Virtual Prototyping Approach for Package Delamination Risk Assessment under Simulated High Temperature Exposure using Finite Element Analysis

Abstract

Infineon is currently extending the portfolio of leadless packages platform by developing the next-gen bill of materials (BOM) which are able to withstand longer exposure to high temperatures (e.g. up to 6000 hours at 150 °C) for customer applications demanding very stringent mission profiles (e.g. 10 years of operating life). The molding compounds used to encapsulate the semiconductor devices are a mixture of inorganic fillers (usually silica) and organic resin (usually epoxy-based).

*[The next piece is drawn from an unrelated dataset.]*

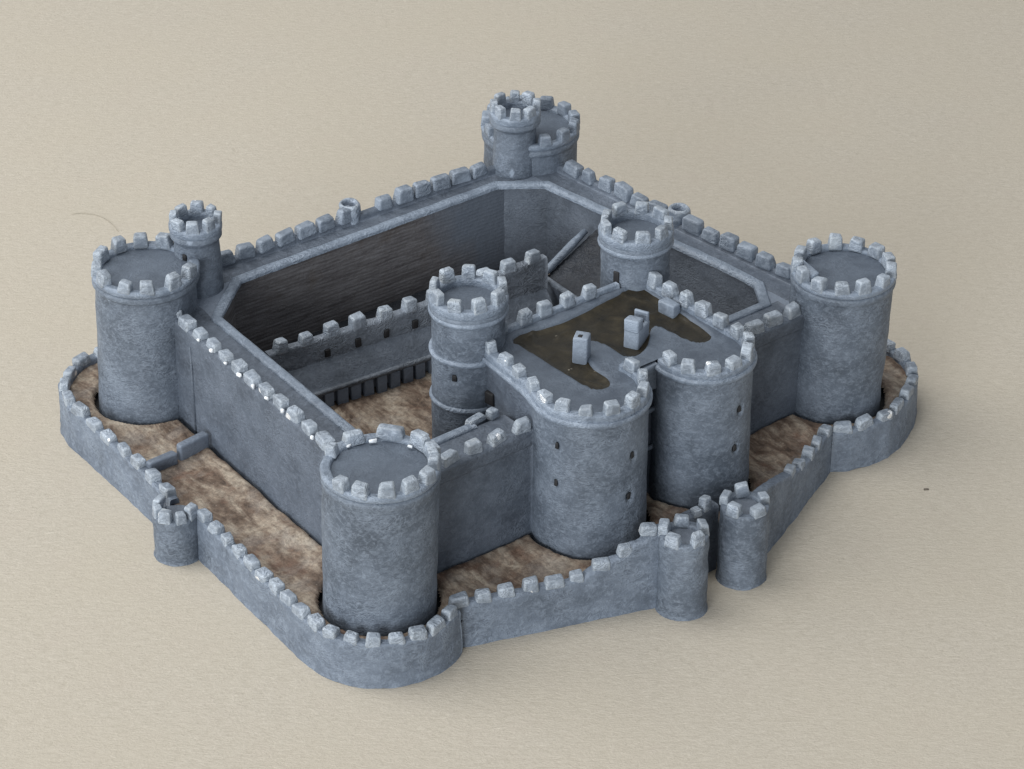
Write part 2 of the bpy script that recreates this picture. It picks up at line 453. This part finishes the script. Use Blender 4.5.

The organic components will experience degradation and decomposition when exposed to elevated temperatures for an extended duration, e.g. during High Temperature Storage Life (HTSL) testing. Consequently, the thermomechanical properties (such as CTE, Tg and elastic modulus) of the mold compound will change. This results to a gradual increase in the interfacial stress between the leadframe and the molding compound, eventually leading to delamination. Performing actual HTSL test requires substantial amount of effort and time (up to 8.5 months to complete 6000 hours). Virtual prototyping approach using Finite Element Analysis (FEA) simulation offers an innovative and cost-effective alternative for delamination risk assessment by numerically evaluating the interfacial stresses in a shorter amount of time. Major benefit of this approach is: a significant reduction in engineering resources during pre-selection of materials as candidate for the next-gen BOM. This paper generally describes the observed changes in the thermomechanical properties of three different molding compound types under three different HTSL conditions by discussing the results obtained from material characterizations. The characterization results will later be translated as material inputs for the FEA simulation. The resulting interfacial stresses are then evaluated at the leadframe to different molding compound interfaces under different HTSL conditions.